おそらく、日本人には貴族たちが袖を濡らして和歌を詠んでいた時代から母性をくすぐるような感情主体のたおやめ文化のDNAが脈々と流れていて、なかなか詩の視野というのは浸透しにくいのかなと思ったりします。涙や感情というのも普遍的な視野で捉えられれば、それは詩になる気がしますが、たいていは「自分」の中で閉じられてしまっている気がします。もちろん、中にはぐっとくるのもあったりして、イイネを十回くらい押したいと思ったりすることもあります。でもそれってやはり共鳴ではなく、共感なんですよね。それはそれで否定するつもりはないのですが、詩という視野で捉えられたものかどうかといった時に、やっぱり違うなというものがけっこうある気がします。

何度か詩の雑誌を買って読んだことがあるのですけど、どれも似たり寄ったりでどうも僕にはしっくりきませんでした。たぶん、相性もあると思うのですけど、どことなく自由ではなく、足かせを掛けられているなという印象を受けました。例えばこれは想像なんですけど、業界のルールとか、大御所の好みとか、過去の作風とか、そうした目には見えない常識を敏感に感じ取って、書き手も編集者も知らず知らず「詩」という形式に収めようとすることで、詩が詩じゃなくなってしまうこともあると思うんです(どうも日本人は強迫観念が強いせいか「こうでなければならない」「みんなと一緒じゃないと嫌われてしまう」という意識が働く傾向がある気がします)。そもそも人の手を介せば介すほど、詩の純度は下がってしまうと思うので(「風の声」が「扇風機の音」になったりするように)、市場の動向に委ねることで、何かが失われていくものなのかなと思ったりもします。
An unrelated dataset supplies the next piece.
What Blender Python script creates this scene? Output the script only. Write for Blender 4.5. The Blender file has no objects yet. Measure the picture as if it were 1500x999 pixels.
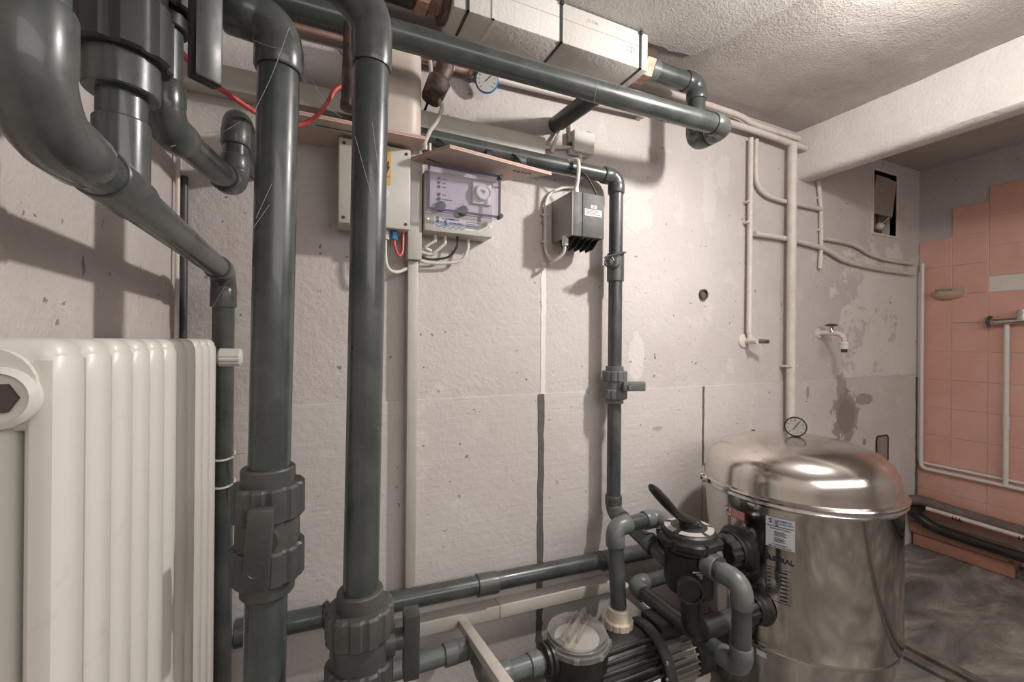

あと、レンタルDVDの店なんかに行くと、ジャンル分けされた棚に作品が陳列されていることにもすごく違和感を感じます。そもそも、作品というのはその作者が生み出した唯一のジャンルであるべきだと思うので、あいうえお順で並べるべきだと思うんです。これも、詩の世界から遠く離れた「お客様」というものに重きが置かれてしまっているからなのかなと思います。

ちょっと話が脱線しましたが、我(自分)とか、形式とか、利害とかのずっとずっと外側にある普遍性を帯びたものが詩と呼ばれるべきではないかと思ってます。

萩原朔太郎は「郷愁の詩人 与謝蕪村」というエッセイでこう言ってます。

 - 純粋の詩人だけは、その天才に正比例して、常に必ず不遇である。

つまり、詩が不純であるほど、俗世の大衆に受けやすいといった皮肉だと思います。でもそうなると純粋に詩を追い求めるほどたくさんの人には届かないものになってしまうので、それはそれで寂しい気もしますね(さびれたお地蔵さんのように永く生き続けるとは思うのですけど・・)。ともあれ、詩はもっと自由であって欲しいなと思います。